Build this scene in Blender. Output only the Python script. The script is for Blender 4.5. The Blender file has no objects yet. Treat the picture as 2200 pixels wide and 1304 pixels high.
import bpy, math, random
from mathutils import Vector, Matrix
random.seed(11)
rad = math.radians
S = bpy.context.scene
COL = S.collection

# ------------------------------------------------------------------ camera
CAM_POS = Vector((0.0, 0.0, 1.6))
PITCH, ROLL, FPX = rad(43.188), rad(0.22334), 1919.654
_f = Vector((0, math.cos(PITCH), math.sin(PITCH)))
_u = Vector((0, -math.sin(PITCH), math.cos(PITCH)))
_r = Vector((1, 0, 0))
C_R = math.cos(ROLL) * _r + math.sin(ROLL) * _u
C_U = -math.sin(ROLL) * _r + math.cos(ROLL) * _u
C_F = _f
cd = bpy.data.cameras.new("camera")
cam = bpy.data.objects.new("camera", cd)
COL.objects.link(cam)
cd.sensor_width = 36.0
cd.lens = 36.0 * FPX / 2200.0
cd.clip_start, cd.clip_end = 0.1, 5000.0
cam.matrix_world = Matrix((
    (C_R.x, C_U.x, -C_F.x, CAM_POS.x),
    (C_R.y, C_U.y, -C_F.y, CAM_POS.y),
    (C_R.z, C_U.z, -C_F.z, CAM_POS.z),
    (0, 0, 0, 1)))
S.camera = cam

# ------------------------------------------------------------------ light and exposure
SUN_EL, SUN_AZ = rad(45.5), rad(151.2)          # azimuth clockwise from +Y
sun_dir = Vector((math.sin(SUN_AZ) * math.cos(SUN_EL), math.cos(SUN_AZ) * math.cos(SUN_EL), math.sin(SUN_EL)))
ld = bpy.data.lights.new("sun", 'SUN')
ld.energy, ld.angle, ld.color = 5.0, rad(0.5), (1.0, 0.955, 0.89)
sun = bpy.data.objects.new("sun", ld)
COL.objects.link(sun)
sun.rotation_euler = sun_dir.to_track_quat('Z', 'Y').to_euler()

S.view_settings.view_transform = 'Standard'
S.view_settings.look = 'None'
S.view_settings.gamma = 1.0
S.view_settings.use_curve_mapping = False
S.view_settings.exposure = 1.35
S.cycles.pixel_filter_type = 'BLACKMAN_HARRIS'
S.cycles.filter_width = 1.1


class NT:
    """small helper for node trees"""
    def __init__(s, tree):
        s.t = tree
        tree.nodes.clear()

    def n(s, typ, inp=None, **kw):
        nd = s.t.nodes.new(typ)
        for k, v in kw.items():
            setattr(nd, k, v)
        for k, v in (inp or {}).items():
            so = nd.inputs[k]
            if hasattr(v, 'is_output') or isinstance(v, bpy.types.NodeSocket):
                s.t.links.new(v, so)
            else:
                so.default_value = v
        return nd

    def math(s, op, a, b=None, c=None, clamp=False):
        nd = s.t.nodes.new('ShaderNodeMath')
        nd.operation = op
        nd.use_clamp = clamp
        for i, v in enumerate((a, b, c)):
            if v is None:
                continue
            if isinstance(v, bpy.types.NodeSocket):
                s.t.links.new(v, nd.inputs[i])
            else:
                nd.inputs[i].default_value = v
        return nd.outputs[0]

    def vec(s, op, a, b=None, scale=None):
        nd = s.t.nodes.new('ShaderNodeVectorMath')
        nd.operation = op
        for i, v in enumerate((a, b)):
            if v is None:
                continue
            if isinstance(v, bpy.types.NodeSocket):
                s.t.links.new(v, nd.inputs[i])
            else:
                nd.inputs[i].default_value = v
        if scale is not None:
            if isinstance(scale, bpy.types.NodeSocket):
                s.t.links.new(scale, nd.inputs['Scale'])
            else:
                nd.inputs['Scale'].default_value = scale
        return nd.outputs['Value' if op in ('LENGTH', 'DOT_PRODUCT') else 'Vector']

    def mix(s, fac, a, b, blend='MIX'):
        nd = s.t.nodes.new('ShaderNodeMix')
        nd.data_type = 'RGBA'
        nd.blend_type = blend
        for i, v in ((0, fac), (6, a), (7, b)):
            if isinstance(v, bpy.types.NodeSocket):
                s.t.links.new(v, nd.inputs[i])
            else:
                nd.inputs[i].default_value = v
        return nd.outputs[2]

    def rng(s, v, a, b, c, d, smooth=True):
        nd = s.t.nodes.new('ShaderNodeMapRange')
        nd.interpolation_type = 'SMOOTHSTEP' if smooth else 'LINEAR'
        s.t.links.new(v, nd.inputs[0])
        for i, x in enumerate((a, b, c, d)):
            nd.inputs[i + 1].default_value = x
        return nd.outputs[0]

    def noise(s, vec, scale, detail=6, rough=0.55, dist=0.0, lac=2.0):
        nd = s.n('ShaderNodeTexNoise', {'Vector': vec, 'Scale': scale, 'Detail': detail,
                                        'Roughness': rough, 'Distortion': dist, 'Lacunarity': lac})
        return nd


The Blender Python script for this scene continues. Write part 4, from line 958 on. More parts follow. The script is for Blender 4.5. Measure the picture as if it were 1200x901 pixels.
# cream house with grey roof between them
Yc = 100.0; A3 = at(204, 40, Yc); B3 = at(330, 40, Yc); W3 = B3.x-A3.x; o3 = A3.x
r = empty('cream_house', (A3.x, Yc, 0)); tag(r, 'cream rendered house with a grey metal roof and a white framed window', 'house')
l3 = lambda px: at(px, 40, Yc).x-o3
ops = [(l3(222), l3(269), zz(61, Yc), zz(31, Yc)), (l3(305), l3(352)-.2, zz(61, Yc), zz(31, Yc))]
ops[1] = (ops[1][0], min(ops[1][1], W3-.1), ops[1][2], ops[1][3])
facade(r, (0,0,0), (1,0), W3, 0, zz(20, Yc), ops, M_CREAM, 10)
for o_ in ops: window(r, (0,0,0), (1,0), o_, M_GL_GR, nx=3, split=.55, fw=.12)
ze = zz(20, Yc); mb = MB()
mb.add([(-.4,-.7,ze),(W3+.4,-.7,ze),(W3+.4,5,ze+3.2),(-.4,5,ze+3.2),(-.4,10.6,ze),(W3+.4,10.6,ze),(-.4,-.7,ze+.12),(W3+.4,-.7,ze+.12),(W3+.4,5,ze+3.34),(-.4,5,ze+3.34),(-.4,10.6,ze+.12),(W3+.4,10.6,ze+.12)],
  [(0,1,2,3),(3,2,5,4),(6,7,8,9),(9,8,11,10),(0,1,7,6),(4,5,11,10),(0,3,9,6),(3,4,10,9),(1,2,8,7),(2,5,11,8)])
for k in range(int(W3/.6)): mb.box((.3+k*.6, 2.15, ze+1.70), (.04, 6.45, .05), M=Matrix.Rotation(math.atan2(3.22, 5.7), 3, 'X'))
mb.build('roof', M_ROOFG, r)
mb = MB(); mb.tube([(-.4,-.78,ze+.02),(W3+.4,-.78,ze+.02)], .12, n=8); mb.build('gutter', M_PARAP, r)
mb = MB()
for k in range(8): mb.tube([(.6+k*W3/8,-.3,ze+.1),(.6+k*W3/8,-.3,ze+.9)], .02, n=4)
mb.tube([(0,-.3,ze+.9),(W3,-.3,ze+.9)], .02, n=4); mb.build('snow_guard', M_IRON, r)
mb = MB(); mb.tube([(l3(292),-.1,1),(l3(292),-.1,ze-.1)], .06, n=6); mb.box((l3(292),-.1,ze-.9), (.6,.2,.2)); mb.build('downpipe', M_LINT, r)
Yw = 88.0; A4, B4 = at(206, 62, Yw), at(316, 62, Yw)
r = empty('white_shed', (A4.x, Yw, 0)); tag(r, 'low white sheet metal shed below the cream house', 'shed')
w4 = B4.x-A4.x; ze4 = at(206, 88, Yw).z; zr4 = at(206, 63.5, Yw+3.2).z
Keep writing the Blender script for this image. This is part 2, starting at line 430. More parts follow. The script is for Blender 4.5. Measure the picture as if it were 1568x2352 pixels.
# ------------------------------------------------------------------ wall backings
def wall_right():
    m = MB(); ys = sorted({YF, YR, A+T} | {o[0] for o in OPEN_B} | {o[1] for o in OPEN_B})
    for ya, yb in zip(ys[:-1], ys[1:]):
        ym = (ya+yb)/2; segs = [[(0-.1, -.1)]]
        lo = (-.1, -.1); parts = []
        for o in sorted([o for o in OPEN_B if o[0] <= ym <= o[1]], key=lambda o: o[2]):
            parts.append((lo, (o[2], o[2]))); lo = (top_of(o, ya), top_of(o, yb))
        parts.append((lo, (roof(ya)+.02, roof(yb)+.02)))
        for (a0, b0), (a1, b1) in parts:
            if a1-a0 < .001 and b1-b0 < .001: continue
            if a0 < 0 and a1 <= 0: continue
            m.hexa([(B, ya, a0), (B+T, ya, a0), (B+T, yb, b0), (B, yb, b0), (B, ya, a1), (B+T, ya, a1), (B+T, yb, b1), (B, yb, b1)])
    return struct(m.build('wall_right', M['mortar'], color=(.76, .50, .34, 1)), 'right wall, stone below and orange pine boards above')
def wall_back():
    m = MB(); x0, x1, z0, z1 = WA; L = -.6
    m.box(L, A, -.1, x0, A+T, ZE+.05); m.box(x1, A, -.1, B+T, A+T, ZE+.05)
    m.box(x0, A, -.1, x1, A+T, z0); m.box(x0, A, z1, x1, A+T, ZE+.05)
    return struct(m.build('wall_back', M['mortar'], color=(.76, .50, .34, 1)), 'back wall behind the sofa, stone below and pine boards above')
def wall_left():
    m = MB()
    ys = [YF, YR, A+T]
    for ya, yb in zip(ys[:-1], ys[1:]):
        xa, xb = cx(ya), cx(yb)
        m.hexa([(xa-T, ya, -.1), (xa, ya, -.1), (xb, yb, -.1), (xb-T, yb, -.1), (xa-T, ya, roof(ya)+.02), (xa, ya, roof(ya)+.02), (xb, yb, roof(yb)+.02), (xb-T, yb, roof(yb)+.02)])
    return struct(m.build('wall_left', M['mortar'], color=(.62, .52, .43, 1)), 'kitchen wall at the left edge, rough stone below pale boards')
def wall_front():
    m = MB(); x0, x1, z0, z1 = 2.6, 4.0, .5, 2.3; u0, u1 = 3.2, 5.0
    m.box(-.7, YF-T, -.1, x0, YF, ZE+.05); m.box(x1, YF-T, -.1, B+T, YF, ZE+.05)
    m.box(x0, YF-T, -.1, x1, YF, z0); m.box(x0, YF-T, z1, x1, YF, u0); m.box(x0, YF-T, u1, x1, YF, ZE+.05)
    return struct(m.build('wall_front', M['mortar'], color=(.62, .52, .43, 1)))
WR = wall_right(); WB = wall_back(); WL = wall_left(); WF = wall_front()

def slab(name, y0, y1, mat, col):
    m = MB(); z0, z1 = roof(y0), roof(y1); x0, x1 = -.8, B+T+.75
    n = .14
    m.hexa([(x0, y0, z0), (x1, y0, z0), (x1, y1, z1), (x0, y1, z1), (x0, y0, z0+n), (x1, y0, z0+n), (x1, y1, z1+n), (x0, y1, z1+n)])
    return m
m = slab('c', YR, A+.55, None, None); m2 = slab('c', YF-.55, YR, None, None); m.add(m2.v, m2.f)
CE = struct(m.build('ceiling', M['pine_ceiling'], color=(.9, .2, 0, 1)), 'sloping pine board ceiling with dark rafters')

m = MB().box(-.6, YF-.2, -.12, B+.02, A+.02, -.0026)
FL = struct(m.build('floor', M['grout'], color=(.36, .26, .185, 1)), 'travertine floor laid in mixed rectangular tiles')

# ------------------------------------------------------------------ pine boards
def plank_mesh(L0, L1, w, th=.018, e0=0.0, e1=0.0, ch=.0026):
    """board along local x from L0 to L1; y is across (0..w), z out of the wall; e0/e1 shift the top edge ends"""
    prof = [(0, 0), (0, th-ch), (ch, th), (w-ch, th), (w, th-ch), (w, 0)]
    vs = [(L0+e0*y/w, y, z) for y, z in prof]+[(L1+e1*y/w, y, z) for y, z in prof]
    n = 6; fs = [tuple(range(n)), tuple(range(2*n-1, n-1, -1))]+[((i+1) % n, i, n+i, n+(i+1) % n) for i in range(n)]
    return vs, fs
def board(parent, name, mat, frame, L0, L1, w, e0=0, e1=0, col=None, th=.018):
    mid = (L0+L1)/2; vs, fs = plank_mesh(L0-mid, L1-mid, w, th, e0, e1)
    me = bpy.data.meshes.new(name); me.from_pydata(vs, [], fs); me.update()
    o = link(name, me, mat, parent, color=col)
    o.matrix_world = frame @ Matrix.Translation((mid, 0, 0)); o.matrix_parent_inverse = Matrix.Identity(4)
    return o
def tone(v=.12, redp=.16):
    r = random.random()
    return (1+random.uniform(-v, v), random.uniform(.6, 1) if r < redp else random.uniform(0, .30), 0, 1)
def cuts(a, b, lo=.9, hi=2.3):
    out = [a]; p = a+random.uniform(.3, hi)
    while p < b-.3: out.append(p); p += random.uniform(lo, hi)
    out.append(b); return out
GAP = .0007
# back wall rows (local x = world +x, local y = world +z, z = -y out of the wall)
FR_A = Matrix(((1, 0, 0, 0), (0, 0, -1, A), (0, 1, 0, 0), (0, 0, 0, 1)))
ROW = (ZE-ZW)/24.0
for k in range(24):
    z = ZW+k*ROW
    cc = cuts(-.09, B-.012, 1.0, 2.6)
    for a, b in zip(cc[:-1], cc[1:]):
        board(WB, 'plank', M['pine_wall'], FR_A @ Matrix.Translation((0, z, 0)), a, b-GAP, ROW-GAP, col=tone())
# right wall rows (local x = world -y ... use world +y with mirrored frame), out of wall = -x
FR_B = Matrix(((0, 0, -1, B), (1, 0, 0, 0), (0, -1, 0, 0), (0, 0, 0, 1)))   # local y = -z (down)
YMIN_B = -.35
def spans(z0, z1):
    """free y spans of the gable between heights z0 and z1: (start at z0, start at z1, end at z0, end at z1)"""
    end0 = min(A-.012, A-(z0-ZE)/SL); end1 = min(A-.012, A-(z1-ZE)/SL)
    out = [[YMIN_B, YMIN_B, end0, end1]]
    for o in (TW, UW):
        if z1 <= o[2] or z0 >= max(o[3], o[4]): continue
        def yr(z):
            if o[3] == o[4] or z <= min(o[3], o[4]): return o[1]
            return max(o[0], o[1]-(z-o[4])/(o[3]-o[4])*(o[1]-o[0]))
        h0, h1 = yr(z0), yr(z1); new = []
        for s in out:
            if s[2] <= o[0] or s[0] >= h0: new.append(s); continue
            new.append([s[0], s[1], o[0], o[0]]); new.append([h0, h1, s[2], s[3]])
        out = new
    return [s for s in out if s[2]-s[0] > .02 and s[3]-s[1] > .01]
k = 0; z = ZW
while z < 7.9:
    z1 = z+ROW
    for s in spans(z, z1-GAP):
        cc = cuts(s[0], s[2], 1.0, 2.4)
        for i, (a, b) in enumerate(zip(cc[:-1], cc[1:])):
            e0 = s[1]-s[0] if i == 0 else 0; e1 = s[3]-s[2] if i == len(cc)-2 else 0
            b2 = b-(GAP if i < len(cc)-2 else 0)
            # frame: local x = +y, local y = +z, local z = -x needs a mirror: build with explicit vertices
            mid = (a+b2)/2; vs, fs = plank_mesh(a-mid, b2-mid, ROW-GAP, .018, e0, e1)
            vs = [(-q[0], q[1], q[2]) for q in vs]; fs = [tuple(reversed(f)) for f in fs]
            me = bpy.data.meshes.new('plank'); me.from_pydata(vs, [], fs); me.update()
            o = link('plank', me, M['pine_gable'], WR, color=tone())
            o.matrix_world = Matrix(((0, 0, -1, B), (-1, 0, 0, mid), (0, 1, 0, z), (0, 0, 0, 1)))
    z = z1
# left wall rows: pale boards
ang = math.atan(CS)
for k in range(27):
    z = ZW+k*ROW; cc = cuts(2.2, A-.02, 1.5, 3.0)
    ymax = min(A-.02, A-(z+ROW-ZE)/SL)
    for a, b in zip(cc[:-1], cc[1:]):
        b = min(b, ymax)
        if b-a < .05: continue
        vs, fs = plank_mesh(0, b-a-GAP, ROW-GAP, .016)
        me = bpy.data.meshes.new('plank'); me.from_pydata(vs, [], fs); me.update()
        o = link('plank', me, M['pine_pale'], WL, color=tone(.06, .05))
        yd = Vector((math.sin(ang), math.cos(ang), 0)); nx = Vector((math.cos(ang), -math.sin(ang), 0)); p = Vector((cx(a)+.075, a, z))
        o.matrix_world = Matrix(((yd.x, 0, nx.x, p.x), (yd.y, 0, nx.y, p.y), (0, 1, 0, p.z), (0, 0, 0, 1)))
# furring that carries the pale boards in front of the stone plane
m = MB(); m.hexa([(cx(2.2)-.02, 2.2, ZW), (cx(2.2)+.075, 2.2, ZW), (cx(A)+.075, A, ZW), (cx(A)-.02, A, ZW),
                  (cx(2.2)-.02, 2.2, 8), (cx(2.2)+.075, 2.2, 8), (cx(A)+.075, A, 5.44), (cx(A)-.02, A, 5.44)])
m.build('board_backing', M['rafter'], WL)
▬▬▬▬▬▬
_THE EXERCISE:_ As listed above, the lines from the line with "The Blender Python" to the line with "w4 = B4.x-A4.x;" are to be echoed exactly, with both ends included and nothing added.

_SOLUTION TO THE PROBLEM:_
The Blender Python script for this scene continues. Write part 4, from line 958 on. More parts follow. The script is for Blender 4.5. Measure the picture as if it were 1200x901 pixels.
# cream house with grey roof between them
Yc = 100.0; A3 = at(204, 40, Yc); B3 = at(330, 40, Yc); W3 = B3.x-A3.x; o3 = A3.x
r = empty('cream_house', (A3.x, Yc, 0)); tag(r, 'cream rendered house with a grey metal roof and a white framed window', 'house')
l3 = lambda px: at(px, 40, Yc).x-o3
ops = [(l3(222), l3(269), zz(61, Yc), zz(31, Yc)), (l3(305), l3(352)-.2, zz(61, Yc), zz(31, Yc))]
ops[1] = (ops[1][0], min(ops[1][1], W3-.1), ops[1][2], ops[1][3])
facade(r, (0,0,0), (1,0), W3, 0, zz(20, Yc), ops, M_CREAM, 10)
for o_ in ops: window(r, (0,0,0), (1,0), o_, M_GL_GR, nx=3, split=.55, fw=.12)
ze = zz(20, Yc); mb = MB()
mb.add([(-.4,-.7,ze),(W3+.4,-.7,ze),(W3+.4,5,ze+3.2),(-.4,5,ze+3.2),(-.4,10.6,ze),(W3+.4,10.6,ze),(-.4,-.7,ze+.12),(W3+.4,-.7,ze+.12),(W3+.4,5,ze+3.34),(-.4,5,ze+3.34),(-.4,10.6,ze+.12),(W3+.4,10.6,ze+.12)],
  [(0,1,2,3),(3,2,5,4),(6,7,8,9),(9,8,11,10),(0,1,7,6),(4,5,11,10),(0,3,9,6),(3,4,10,9),(1,2,8,7),(2,5,11,8)])
for k in range(int(W3/.6)): mb.box((.3+k*.6, 2.15, ze+1.70), (.04, 6.45, .05), M=Matrix.Rotation(math.atan2(3.22, 5.7), 3, 'X'))
mb.build('roof', M_ROOFG, r)
mb = MB(); mb.tube([(-.4,-.78,ze+.02),(W3+.4,-.78,ze+.02)], .12, n=8); mb.build('gutter', M_PARAP, r)
mb = MB()
for k in range(8): mb.tube([(.6+k*W3/8,-.3,ze+.1),(.6+k*W3/8,-.3,ze+.9)], .02, n=4)
mb.tube([(0,-.3,ze+.9),(W3,-.3,ze+.9)], .02, n=4); mb.build('snow_guard', M_IRON, r)
mb = MB(); mb.tube([(l3(292),-.1,1),(l3(292),-.1,ze-.1)], .06, n=6); mb.box((l3(292),-.1,ze-.9), (.6,.2,.2)); mb.build('downpipe', M_LINT, r)
Yw = 88.0; A4, B4 = at(206, 62, Yw), at(316, 62, Yw)
r = empty('white_shed', (A4.x, Yw, 0)); tag(r, 'low white sheet metal shed below the cream house', 'shed')
w4 = B4.x-A4.x; ze4 = at(206, 88, Yw).z; zr4 = at(206, 63.5, Yw+3.2).z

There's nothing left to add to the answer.